The end line exams were conducted by Illam Thedi Kalvi (ITK) teachers, who had never been part of the project or aware of the curriculum. Since the focus of the end line assessment was to evaluate student critical thinking skills, the teachers read out aloud the questions so that students who are not proficient in reading could still answer the questions. Some questions in the exam were based on tests developed by universities[1] abroad but adapted for our student age group. Except for one question, the questions were equally new to the two arms of the experiment in both format and substance. [1] William & Mary School of Education https://education.wm.edu/centers/cfge/_documents/resources/tctinstru.pdf
FAQ
- Is this the ideal method to teach critical thinking?
No, the ideal method would be for all teachers to be teaching all subjects using the critical thinking approach- helping students learn how to evaluate and synthesize information, question assumptions, meditate on increasingly complex topics, avoid logical fallacies and reason scientifically, be wary of biases and solve problems rationally.
But integrating CT skills in every lesson across schools and classrooms would be a decades-long project involving rehauled teacher recruitment, a revised teacher graduate curriculum, re-training current teachers, and developing new rubrics for test and exam evaluations. In the meantime, teaching these skills as a co-curricular subject would address the urgent need to incorporate rational thinking abilities in the school curriculum.
- Did this project add to the financial burden of the parents?

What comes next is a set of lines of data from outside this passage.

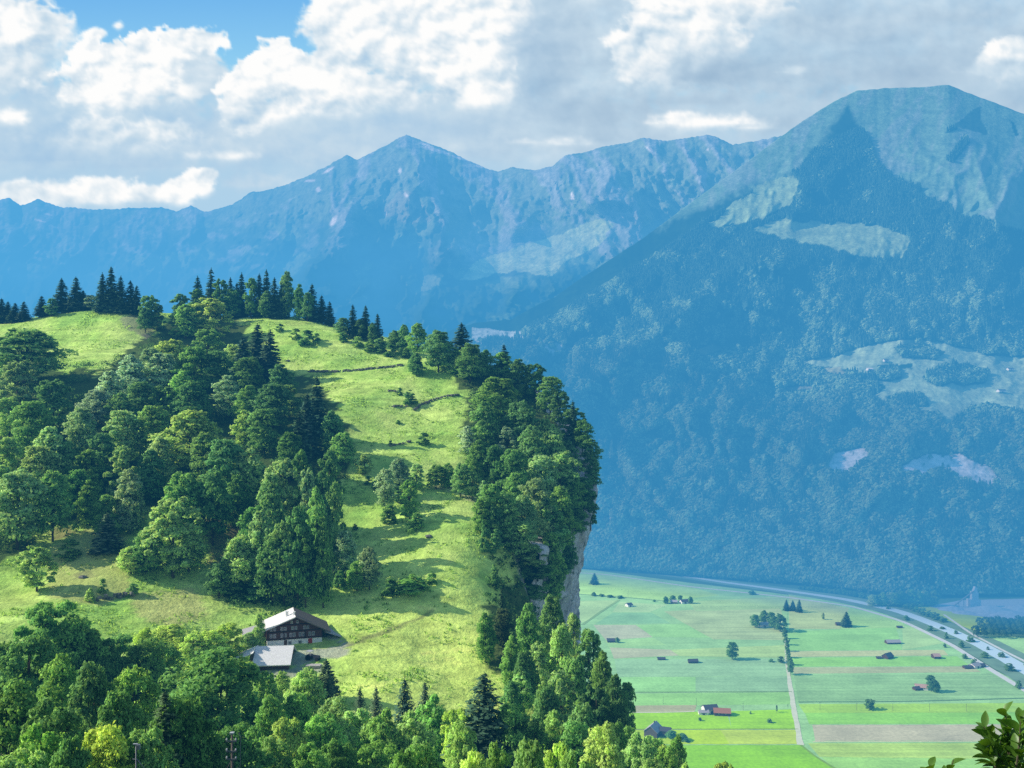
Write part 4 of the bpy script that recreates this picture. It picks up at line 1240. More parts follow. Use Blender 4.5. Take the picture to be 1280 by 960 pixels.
# trees round the sunny clearing: kind tone bearing-x foot top width
for k, t, px, ft, top, w in rows("""
B l 216 722 616 76; B m 184 716 656 56; B l 236 716 662 52; B l 164 718 682 42; B m 134 672 616 44; B l 46 740 678 48; U m 88 698 673 32; B l 326 742 634 52; B l 300 742 668 54; B m 344 748 682 48; B m 362 744 688 36; B m 338 690 640 44
U l 112 752 734 14; U l 128 742 722 14; U m 166 744 728 16; B d 378 722 660 34; B d 274 748 700 34; B d 350 700 620 44; U d 322 752 724 40; U d 296 750 728 34"""):
    tree_by_foot(k, t, px, ft, top, w, 'mid' if k == 'B' else 'bush', 'clearing')
# wind-bent pine with a bare trunk on the clearing
tree_by_foot('S', 'k', 134, 690, 640, 30, 'S', 'pine')

# conifers and broadleaves along the skyline
for k, t, px, ft, top, w in rows("""
S n 2 404 372 16; S n 10 404 376 14; S n 19 403 378 15; S n 30 402 376 14; S n 52 396 369 15; B d 64 396 372 20; S n 77 390 347 20; S n 95 388 345 19; S n 104 388 362 14; B p 113 388 368 22; S n 128 390 340 16; S n 139 390 332 18; S n 151 391 344 16
S n 163 392 350 17; B d 178 396 362 20; S n 171 394 356 14; B m 186 410 366 30; B d 196 414 378 26; B d 182 416 384 24
B d 226 408 366 34; S n 247 400 344 18; S n 264 396 334 18; B d 276 398 346 26; S n 288 396 346 14; S n 302 396 340 16; B d 314 398 346 24; S n 324 396 341 16; S n 333 396 336 15; S n 343 398 346 15; B d 358 398 337 28; B d 374 400 352 20; S n 390 402 354 17
S n 402 404 368 14; S n 412 408 376 13; B d 384 402 364 18; B d 246 402 360 28; S n 296 397 352 14; S n 352 398 350 14; B d 290 398 360 24; B m 334 398 362 24
S n 441 422 380 14; S n 457 424 381 15; S n 472 430 391 13; B d 428 420 396 20; B d 450 424 398 20; B d 466 430 402 18; U d 430 428 414 16; U m 448 434 420 18; U m 462 440 424 18; U d 476 440 422 22; B d 494 440 412 24; B d 505 444 404 22; B m 522 448 403 28
U m 370 424 410 16; U d 384 432 412 26; U d 350 414 404 12; U d 396 426 416 12; U d 488 446 430 20"""):
    tree_by_foot(k, t, px, ft, top, w, {'B': 'mid', 'S': 'S', 'U': 'bush'}[k], 'skyline', 300, 500)

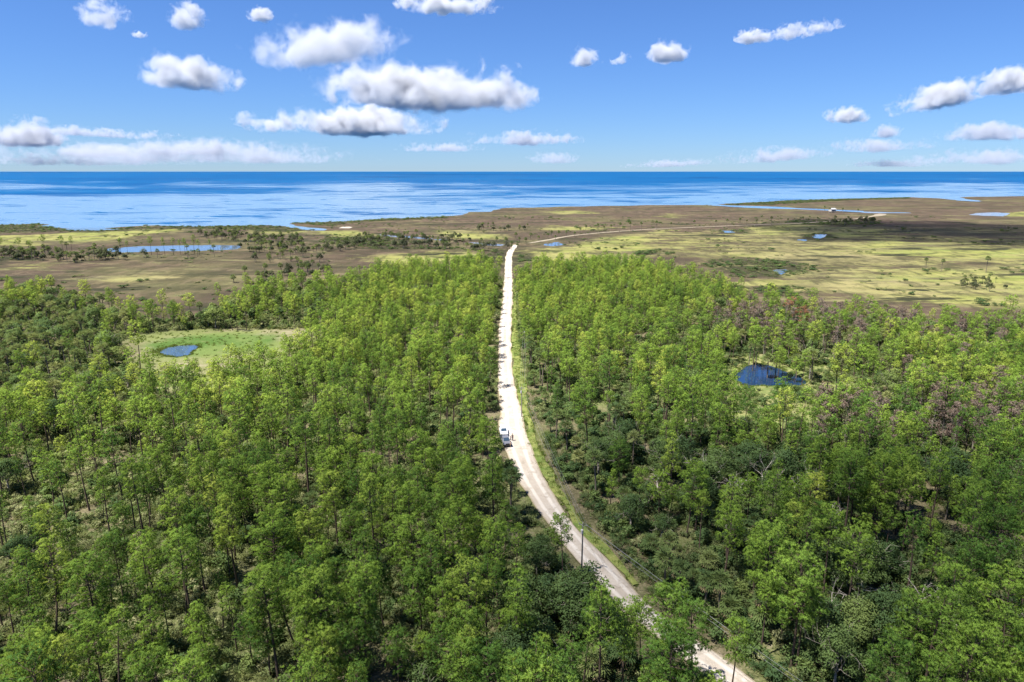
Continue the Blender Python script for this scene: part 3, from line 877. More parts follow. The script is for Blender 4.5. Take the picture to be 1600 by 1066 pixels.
seeds(Z2, [(330, 600, 3), (440, 620, 5), (690, 370, 8), (570, 330, (555, 560), 0), (460, 420, 5), (210, 340, 3), (110, 170, 0), (450, 150, 8), (880, 150, 3), (905, 280, 3), (700, 190, 0),
    (860, 340, 8), (790, 420, 5), (870, 640, (860, 990), 3), (970, 760, 9), (1200, 560, 5), (1080, 760, (1175, 1000), 3), (850, 850, 6), (300, 870, 9), (420, 860, 9), (190, 990, 3), (950, 930, 9),
    (1240, 1000, 3), (540, 50, 8), (1080, 50, 5), (1110, 370, 0), (1000, 340, 6), (1060, 590, (1080, 730), 2), (640, 870, 6), (230, 550, 4), (330, 450, 8), (360, 550, 6), (480, 570, 0),
    (570, 580, 6), (740, 110, 5), (620, 110, 8), (350, 130, 0), (90, 390, 9), (150, 540, 8), (60, 590, 0), (30, 330, 3), (740, 560, 9), (830, 240, 4), (900, 60, 8)])
seeds(Z4, [(350, 60, (365, 400), 3), (560, 120, (570, 340), 4), (790, 100, (790, 420), 3), (640, 330, (650, 680), 0), (955, 310, (950, 650), 8), (1140, 400, (1125, 860), 3), (1230, 470, 9),
    (460, 480, (447, 705), 7), (230, 330, (230, 630), 0), (600, 710, (590, 1000), 3), (700, 680, 4), (720, 890, 3), (130, 990, 3), (60, 1000, 9), (1010, 160, 5), (1170, 150, 8)])
seeds(Z5, [(570, 30, 3), (875, 60, (865, 350), 0), (800, 75, 9), (960, 160, (970, 450), 8), (1090, 190, 0), (675, 310, (675, 510), 4), (850, 360, (850, 550), 4), (310, 500, 3), (270, 650, (270, 1030), 4),
    (1010, 580, 0), (940, 670, 5), (1190, 450, 8), (1100, 480, 9), (1240, 620, 3), (830, 720, 9), (850, 880, 3), (1090, 880, 3), (1230, 980, 9), (760, 870, 8), (235, 220, (235, 470), 6),
    (360, 330, (360, 460), 6), (440, 310, 0), (330, 160, 8), (1100, 80, 5), (1270, 50, 0), (1180, 110, 8), (690, 80, 3), (640, 200, 9)])
SEED_OAK = [(ground(o[0] + x / 2.913, o[1] + y / 2.913, 7), f) for o, x, y, f in
            [(Z4, 420, 320, 0), (Z4, 850, 900, 3), (Z4, 940, 60, 1), (Z4, 1080, 40, 1), (Z4, 350, 620, 3), (Z4, 300, 500, 0), (Z4, 270, 660, 1), (Z4, 400, 700, 2), (Z4, 880, 110, 0), (Z4, 1230, 60, 0),
             (Z5, 520, 480, 1), (Z5, 590, 520, 3), (Z5, 460, 500, 0), (Z5, 980, 110, 1), (Z5, 700, 760, 1), (Z5, 450, 740, 0), (Z5, 560, 760, 1), (Z5, 470, 920, 3), (Z5, 1000, 30, 0), (Z5, 780, 640, 2), (Z5, 850, 770, 2),
             (Z2, 1180, 880, 1), (Z2, 1260, 800, 0), (Z2, 1100, 960, 2), (Z2, 760, 960, 2), (Z5, 230, 960, 2), (Z4, 160, 640, 0), (Z4, 60, 660, 0)]]
SEED_PALM = [(ground(o[0] + x / 2.913, o[1] + y / 2.913, 4), f) for o, x, y, f in
             [(Z4, 720, 480, 1), (Z4, 880, 660, 1), (Z4, 760, 600, 1), (Z4, 510, 430, 0), (Z4, 215, 90, 0), (Z4, 600, 500, 1), (Z4, 1140, 740, 2), (Z4, 830, 570, 2), (Z4, 700, 560, 1), (Z4, 950, 680, 1),
              (Z4, 300, 150, 1), (Z4, 250, 240, 0), (Z4, 320, 280, 1), (Z4, 280, 800, 2), (Z4, 560, 560, 2), (Z4, 1000, 720, 2), (Z4, 1060, 800, 2), (Z4, 560, 440, 1), (Z4, 640, 420, 2),
              (Z5, 620, 850, 1), (Z5, 110, 740, 1), (Z5, 420, 930, 2), (Z5, 580, 900, 2), (Z5, 700, 820, 2), (Z5, 330, 900, 2), (Z4, 900, 500, 2), (Z4, 500, 380, 1), (Z4, 180, 270, 2)]]

IMG = lambda x, y: project(np.asarray(x), np.asarray(y), 0.)


def kinds_at(P):
    """what grows where: densities (per m2) of pine, oak, palm from the photo's stands"""
    u, v = IMG(P[:, 0], P[:, 1])
    n = len(P)
    pine = np.full(n, .080); oak = np.full(n, .0035); palm = np.full(n, .0035)
    def box(u0, u1, v0, v1, s=30.):
        f = lambda a, lo, hi: 1 / (1 + np.exp(-(a - lo) / (s / 4))) * 1 / (1 + np.exp((a - hi) / (s / 4)))
        return f(u, u0, u1) * f(v, v0, v1)
    def put(m, a, b, c):
        nonlocal pine, oak, palm
        pine = pine * (1 - m) + a * m; oak = oak * (1 - m) + b * m; palm = palm * (1 - m) + c * m
    put(box(-800, 230, 455, 680), .020, .014, .034)           # mixed wood, far left
    put(box(-800, 160, 500, 660), .006, .014, .050)
    put(box(230, 560, 450, 525), .032, .013, .008)            # behind the grassy pond
    put(box(-800, 280, 740, 900), .010, .001, .0)             # open pine flat, near left
    put(box(-800, 470, 880, 1400), .018, .001, .0)
    put(box(470, 860, 650, 1400),   .070, .004, .002)           # dense stand left of the road
    put(box(560, 720, 970, 1400), .016, .006, .003)
    put(box(800, 1020, 560, 1100, 40), .010, .009, .022)      # palms along the road's right side
    put(box(1000, 1260, 740, 860), .020, .016, .001)          # dark oaks
    put(box(1000, 1180, 820, 1100), .010, .007, .014)
    put(box(1290, 1460, 850, 1010), .007, .016, .004)
    put(box(1460, 2400, 820, 1400), .044, .008, .003)
    put(box(1050, 2400, 505, 575), .014, .006, .040)          # palms round the far pond
    put(box(1240, 1420, 570, 690), .014, .005, .024)
    put(box(1420, 2400, 500, 580), .040, .014, .004)
    put(box(1280, 2400, 470, 520), .012, .016, .002)
    put(box(860, 1060, 560, 640, 20), .048, .004, .004)
    return pine, oak, palm


def pick_form(r, x, y):
    w = [.16, .13, .10, .10, .08, .12, .11, .06, .12, .08]
    if x < -18 and y < 150: w = [.10, .26, .12, .02, .10, .08, .14, .14, .08, .02]
    if y > 170: w = [.26, .04, .05, .14, .14, .06, .12, .01, .14, .10]
    return int(r.choice(10, p=np.array(w) / sum(w)))


def grow_points():
    """Poisson-like fill round the hand-placed trees, sorted by kind"""
    pts = [(x, y, H / PINES[f][1], 'pine', f) for x, y, H, f in SEEDS if in_wood(np.array([[x, y]]), 2.6)[0]]
    pts += [(p[0], p[1], random.uniform(.9, 1.1), 'oak', f) for p, f in SEED_OAK if in_wood(np.array([p]), 3.4)[0]]
    pts += [(p[0], p[1], random.uniform(.85, 1.15), 'palm', f) for p, f in SEED_PALM if in_wood(np.array([p]), 3.0)[0]]
    cell = {}
    def ok(x, y, d):
        i, j = int(x // 6), int(y // 6)
        for a in (-1, 0, 1):
            for b in (-1, 0, 1):
                for (px, py, pd) in cell.get((i + a, j + b), ()):
                    if (px - x) ** 2 + (py - y) ** 2 < (d + pd) ** 2 * .25: return False
        return True
    def put(x, y, d): cell.setdefault((int(x // 6), int(y // 6)), []).append((x, y, d))
    D = {'pine': 2.5, 'oak': 4.6, 'palm': 2.4}
    for p in pts: put(p[0], p[1], D[p[3]] * 1.15)
    r = np.random.default_rng(5)
    N = 90000
    yy = 50 + (r.uniform(0, 1, N) ** .62) * 460; xx = r.uniform(-1, 1, N) * (yy * .80 + 34)
    area_pdf = 1.0
    P = np.column_stack([xx, yy]); keep = in_wood(P, 2.3); P = P[keep]
    a, b, c = kinds_at(P)
    u, v = IMG(P[:, 0], P[:, 1])
    # local sampling density of the candidates
    dens = N * .62 ** -1 * ((P[:, 1] - 50) / 460) ** (1 / .62 - 1) / 460 / (2 * (P[:, 1] * .80 + 34))
    q = r.uniform(0, 1, len(P)); tot = (a + b + c) / np.maximum(dens, 1e-6) * 1.45
    clump = fbm2(P, .05, 3, 77)
    tot *= .45 + 1.1 * clump
    kind = np.where(r.uniform(0, 1, len(P)) < a / (a + b + c), 0, np.where(r.uniform(0, 1, len(P)) < b / (b + c), 1, 2))
    for i in np.argsort(r.uniform(size=len(P))):
        if q[i] > tot[i]: continue
        x, y = P[i]; k_ = ('pine', 'oak', 'palm')[kind[i]]
        if k_ == 'pine':
            f = pick_form(r, x, y); dd = (.9 + PINES[f][3] * 1.08) * r.uniform(.85, 1.2)
        else: dd = D[k_] * r.uniform(.8, 1.2)
        if not ok(x, y, dd): continue
        if k_ != 'pine' and in_wood(P[i:i + 1], 3.2)[0] == False: continue
        put(x, y, dd)
        if k_ == 'pine':
            s = (r.uniform(.74, 1.08) if y > 170 else r.uniform(.64, 1.12)) * (.94 if y > 170 else 1) * (.92 if y > 260 else 1) * r.uniform(.88, 1.08)
        elif k_ == 'oak': f = int(r.integers(0, 4)); s = r.uniform(.7, 1.1)
        else: f = int(r.choice(4, p=[.2, .3, .35, .15])); s = r.uniform(.75, 1.2)
        pts.append((x, y, s, k_, f))
    return pts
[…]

No, there was no additional fee or any other charge collected from parents for this project. The CT sessions did not add to the financial burden of the parents or even the take home curricular burden of the students in anyway. There was no textbook or notebook purchase, no homework except one small simple survey in the whole year, and no term/midterm/class tests. The tutor carried the activity sheets for the students and gave them only constructive feedback.